TÜRK MİLLETİ ADINA Hüküm veren Danıştay Ondördüncü Dairesince, dosyanın tekemmül ettiği görüldüğünden, yürütmenin durdurulması istemi hakkında karar verilmeksizin işin gereği görüşüldü:
Dava; Ankara İli, (…) Mahallesi, 24251 ada, 1 parsel numaralı taşınmazda bulunan binanın riskli yapı tespitine yönelik 11/08/2014 tarih ve 6122 sayılı Ankara Valiliği Çevre ve Şehircilik İl Müdürlüğü işleminin iptali istemiyle açılmış, İdare Mahkemesince; dava konusu taşınmaz üzerindeki yapı hakkında mevzuata uygun bir şekilde elde edilen verilere göre riskli yapı kararı alındığı, böylece binanın teknik olarak incelemesinin yapılmış olduğu ve elde edilen verilere göre tespit raporu hazırlandığı, bu raporun, mevzuatın aradığı koşulları sağlar nitelikte olduğu, söz konusu yapının can ve mal kaybına yol açma riski taşıdığını kanıtlayacak yeterli bilgi ve değerlendirmeyi içerdiği sonuç ve kanaatine ulaşıldığından davaya konu işlemde hukuka aykırılık görülmediğinden davanın reddine karar verilmiş, bu karar davacılar vekili tarafından temyiz edilmiştir.
2577 sayılı İdari Yargılama Usulü Kanununun 2. maddesinin 1. fıkrasının (a) bendinde; “iptal davaları; idari işlemler hakkında yetki, şekil, sebep, konu ve maksat yönlerinden biri ile hukuka aykırı olduklarından dolayı iptalleri için menfaatleri ihlal edilenler tarafından açılan davalar” olarak tanımlanmış.

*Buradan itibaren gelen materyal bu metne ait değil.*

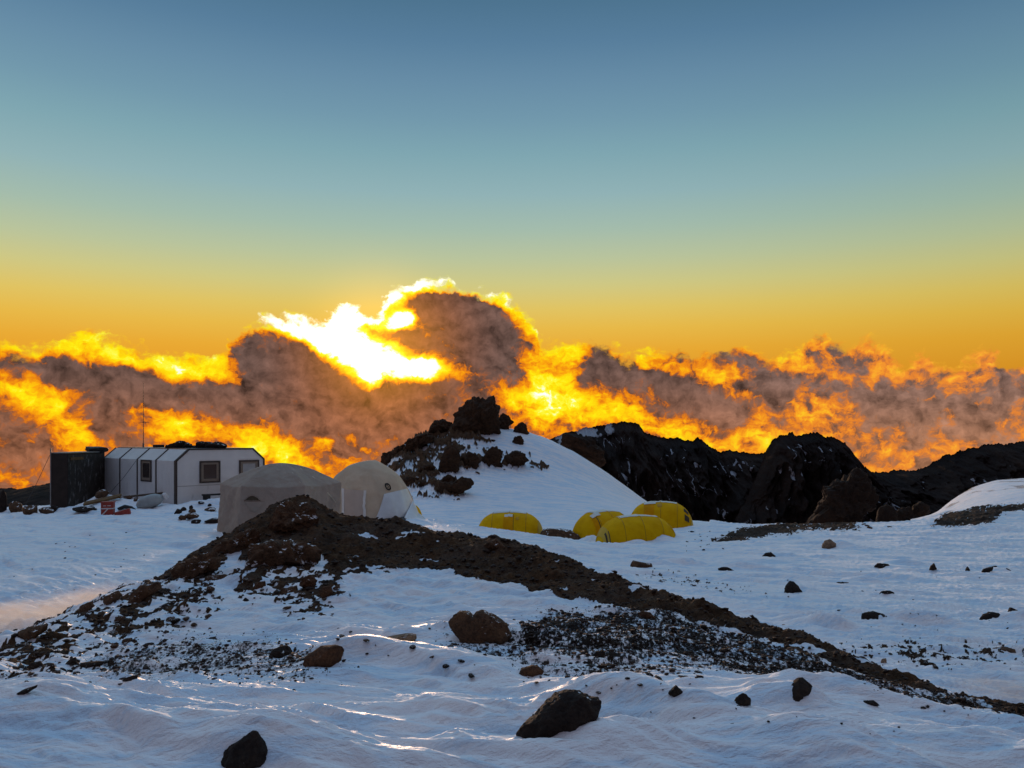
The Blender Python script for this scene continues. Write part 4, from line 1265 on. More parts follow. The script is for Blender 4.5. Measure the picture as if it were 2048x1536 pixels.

2577 sayılı İdari Yargılama Usulü Kanununun 14. maddesinin 3. fıkrasının (f) bendinde; dava dilekçelerinin husumet yönünden inceleneceği, 15/1-c maddesinde ise; davanın hasım gösterilmeden veya yanlış hasım gösterilerek açılması durumunda dava dilekçesinin belirlenecek gerçek hasma tebliğ edileceği, aynı Kanunun 14. maddesinin 6. fıkrasında; yukarıda belirtilen usule aykırılığın ilk incelemeden sonra tespit edilmesi halinde davanın her aşamasında 15. madde hükümlerinin uygulanacağı belirtilmiş, yine aynı Kanunun 49/1-c maddesinde ise; usul hükümlerine uyulmamış olunması, kararın bozulmasını gerektiren sebepler arasında sayılmıştır.

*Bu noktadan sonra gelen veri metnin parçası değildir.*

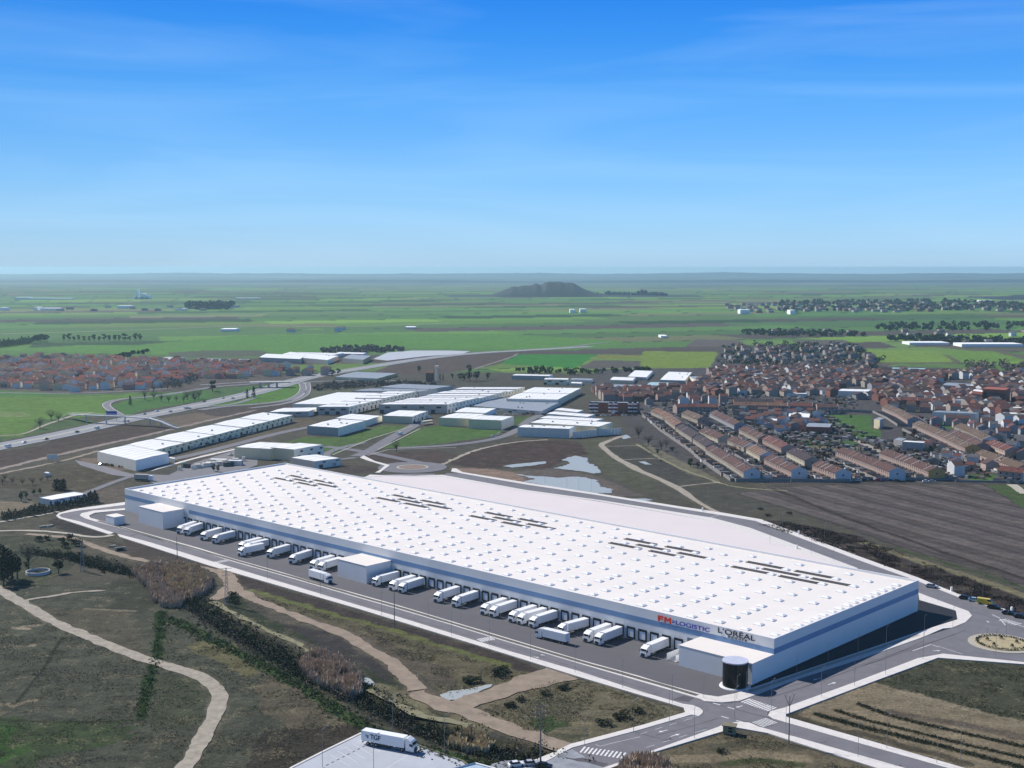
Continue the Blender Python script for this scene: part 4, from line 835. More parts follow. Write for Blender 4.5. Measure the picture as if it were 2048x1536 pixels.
# ------------------------------------------------------------------ lorries
def make_lorry(L_=13.4, name='lorry', logo=False):
    t = thing(name, 'x', 'lorry')
    tl = L_ - 3.3 if L_ < 15 else L_ - 3.0
    m_ = MB(); m_.box(0, tl, -1.25, 1.25, 1.15, 3.95); me = m_.mesh('trailer', M_truck); obj('trailer', me, t)
    m_ = MB(); m_.box(-.05, 0, -1.27, 1.27, 1.1, 4.0); m_.box(-.07, -.05, -.02, .02, 1.2, 3.9); obj('rear_doors', m_.mesh('rear_doors', smat('lorry_door', (226, 230, 236), var=.03)), t)
    m_ = MB(); m_.box(.1, tl - .2, -.5, .5, .85, 1.15); m_.box(tl - 3.1, tl + 2.6, -.45, .45, .6, .95); m_.box(tl - 4.6, tl - 4.4, -1, 1, .1, 1.15); m_.box(3.2 if L_ < 15 else 4.9, tl - 4.8, 1.1, 1.16, .45, 1.1); m_.box(3.2 if L_ < 15 else 4.9, tl - 4.8, -1.16, -1.1, .45, 1.1)
    m_.box(.05, .15, -1.15, 1.15, .5, .8); obj('chassis', m_.mesh('chassis', M_chas), t)
    x0 = tl + .55; s = L_ - x0                     # cab profile, extruded across
    prof = [(0, .55), (s, .45), (s, 1.4), (s - .12, 2.15), (s - .42, 3.0), (s - .85, 3.35), (.35, 3.95), (0, 3.9)]
    m_ = MB(); n = len(prof); vs_ = [(x0 + a, -1.22, b) for a, b in prof] + [(x0 + a, 1.22, b) for a, b in prof]
    m_.add(vs_, [tuple(range(n)), tuple(range(2 * n - 1, n - 1, -1))] + [(i, n + i, n + (i + 1) % n, (i + 1) % n) for i in range(n)]); obj('cab', m_.mesh('cab', M_truck), t)
    xs = x0 + s
    m_ = MB(); m_.add([(xs + .02, -1.12, 1.45), (xs + .02, 1.12, 1.45), (xs - .10, 1.12, 2.2), (xs - .10, -1.12, 2.2)], [(0, 1, 2, 3)]) if False else None
    m_ = MB(); m_.add([(xs - .085, -1.12, 2.02), (xs - .085, 1.12, 2.02), (xs - .37, 1.12, 2.95), (xs - .37, -1.12, 2.95), (xs - .13, -1.12, 2.02), (xs - .13, 1.12, 2.02), (xs - .43, 1.12, 2.95), (xs - .43, -1.12, 2.95)], [(0, 1, 2, 3), (0, 3, 7, 4), (1, 5, 6, 2), (3, 2, 6, 7), (0, 4, 5, 1)])
    obj('windscreen', m_.mesh('windscreen', M_glass), t)
    for sy in (-1, 1):
        m_ = MB(); y0, y1 = sorted((sy * 1.221, sy * 1.24)); m_.box(xs - 1.25, xs - .5, y0, y1, 1.9, 2.6); obj('side_window', m_.mesh('side_window', M_glass), t)
        m_ = MB(); y0, y1 = sorted((sy * 1.26, sy * 1.5)); m_.box(xs - .35, xs - .2, y0, y1, 1.8, 2.6); obj('mirror', m_.mesh('mirror', M_chas), t)
        m_ = MB(); y0, y1 = sorted((sy * .8, sy * 1.15)); m_.box(xs - .01, xs + .03, y0, y1, .62, .85); obj('headlight', m_.mesh('headlight', M_rim), t)
    m_ = MB(); m_.box(xs - .02, xs + .025, -.75, .75, .55, 1.55); m_.box(xs - .3, xs + .02, -1.2, 1.2, .28, .5); obj('grille', m_.mesh('grille', M_chas), t)
    wm = bpy.data.meshes.get('wheel')
    if not wm:
        m_ = MB(); m_.cyl(0, 0, -.16, .16, .5, n=16, axis='y'); wm = m_.mesh('wheel', M_tyre); m_ = MB(); m_.cyl(0, 0, -.175, .175, .27, n=10, axis='y'); m_.mesh('rim', M_rim)
    ax = ([1.3, 2.6] if L_ < 15 else [1.9, 3.2, 4.5]) + [tl - .6, xs - 1.1]
    for a in ax:
        for sy in (-1.05, 1.05): w_ = obj('wheel', wm, t, (a, sy, .5)); obj('rim', bpy.data.meshes['rim'], w_)
    if logo:
        me, _w = text_mesh('TGF', 1.9, M_navy, 3.3, .05, .02)
        obj('lettering', me, t, (2.75, -1.27, 2.0), rot=(R(90), 0, 0))
        m_ = MB()
        for k, (a, b) in enumerate(((0, 1.15), (.25, 1.1), (.5, 1.05))):
            z0 = 2.95 - k * .32; m_.add([(1.1 + a, -1.275, z0), (1.1 + b + .15, -1.275, z0), (1.1 + b, -1.275, z0 - .2), (1.25 + a, -1.275, z0 - .2), (1.1 + a, -1.25, z0), (1.1 + b + .15, -1.25, z0), (1.1 + b, -1.25, z0 - .2), (1.25 + a, -1.25, z0 - .2)], [(0, 3, 2, 1), (4, 5, 6, 7), (0, 1, 5, 4), (2, 3, 7, 6)])
        obj('emblem', m_.mesh('emblem', M_navy), t)
    return t
docked = [(42.8, 42.3), (62.5, 62), (67.4, 67), (77.6, 79.2), (92.5, 92.3), (97.6, 98.2), (102.6, 102.4), (112.7, 112), (117.7, 116.7), (133.1, 131.9), (143.3, 142), (164, 162.4), (169, 168), (179.2, 178.3), (215.8, 213.7), (221.1, 219.2), (237, 233.8), (252.8, 250.1),
          (268.9, 267.4), (274.2, 271.8), (295.7, 293), (306.6, 303), (323.1, 317.8), (328.4, 323.7)]
proto = make_lorry(13.4); used = False
def place_lorry(p_rear, p_front, label, group='white lorries at the warehouse'):
    global used
    o = proto if not used else copy_tree(proto); used = True
    a, b = V2(p_rear), V2(p_front); o.location = (*a, .06); o.rotation_euler = (0, 0, math.atan2(b[1] - a[1], b[0] - a[0]))
    o['label'] = label; o['group'] = group; return o
for k, (ur, uf) in enumerate(docked):
    place_lorry(W(ur, vfront(ur) - .75), W(uf, -13.6), f'white articulated lorry at a loading door, {nth(k + 1)} docked from the right end')
place_lorry(W(263.5, -7.2), W(262.7, -21.2), 'white articulated lorry standing askew, pulled forward off the doors in the left half')
place_lorry(W(208.1, -22.4), W(193.0, -22.9), 'white articulated lorry driving along the yard in front of the middle white block', 'white lorries at the warehouse')
place_lorry(W(70.2, -18.4), W(83.7, -19.2), 'white articulated lorry parked lengthwise in the yard, cab to the left, near the right end', 'white lorries at the warehouse')
tg = make_lorry(16.2, 'lorry', True); a_, b_ = V2(G(728, 1486)), V2(G(818, 1503))
tg.location = (*a_, .06); tg.rotation_euler = (0, 0, math.atan2(b_[1] - a_[1], b_[0] - a_[0])); tg['label'] = 'white articulated lorry with dark blue lettering on the pale lorry park in the foreground'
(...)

Dosyanın İncelenmesinden; Ankara İli, (…) Mahallesi, 24251 ada, 1 parsel numaralı taşınmazda bulunan binanın 6306 sayılı Kanun uyarınca Ankara Valiliği Çevre ve Şehircilik İl Müdürlüğü 11/08/2014 tarih ve 6122 sayılı işlemiyle riskli yapı olarak tespit edilmesi işlemine karşı dava açıldığı, Mahkeme tarafından davanın Çevre ve Şehircilik Bakanlığı yanında Ankara Valiliği husumetiyle beraber görülen davanın reddine karar verildiği anlaşılmaktadır.

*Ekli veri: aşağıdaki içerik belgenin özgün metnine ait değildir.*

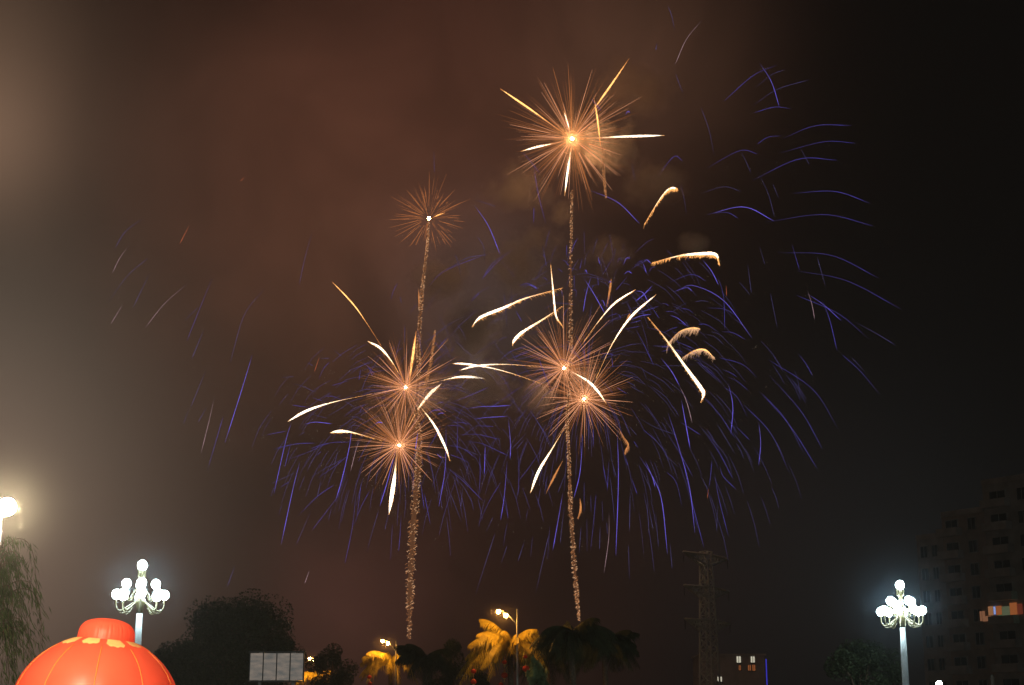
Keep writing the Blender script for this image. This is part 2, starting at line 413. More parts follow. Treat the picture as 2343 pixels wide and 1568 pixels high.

Bu durumda; davanın Ankara Çevre ve Şehircilik İl Müdürlüğünün 11/08/2014 tarih ve 6122 sayılı işleminin iptali istemiyle açıldığı, dava konusu işlemleri tesis etmediği anlaşılan Çevre ve Şahircilik Bakanlığının davanın tarafı olmasına yasal olanak bulunmadığı, 2577 sayılı İdari Yargılama Usulü Kanununun 15. maddesinin 1. fıkrasının (c) bendi uyarınca “Çevre ve Şehircilik Bakanlığı” hasım mevkiinden çıkarılarak, davanın “Ankara Valiliği” husumetiyle görülüp karara bağlanması gerekirken Çevre ve Şehircilik Bakanlığı husumetiyle verilen temyize konu İdare Mahkemesi kararında usul hükümlerine uyarlık bulunmamaktadır.
Açıklanan nedenlerle; Ankara 4. İdare Mahkemesinin 07/04/2016 günlü, E: 2015/103, K: 2016/1063 sayılı kararının BOZULMASINA, yürütmenin durdurulması istemi hakkında karar verilmediğinden yürütmeyi durdurma harcının istemi halinde davacılara iadesine,dosyanın Mahkemesine gönderilmesine, bu kararın tebliğ tarihini izleyen günden itibaren 15 gün içerisinde kararın düzeltilmesi yolu açık olmak üzere, 01/02/2017 tarihinde oybirliği ile karar verildi.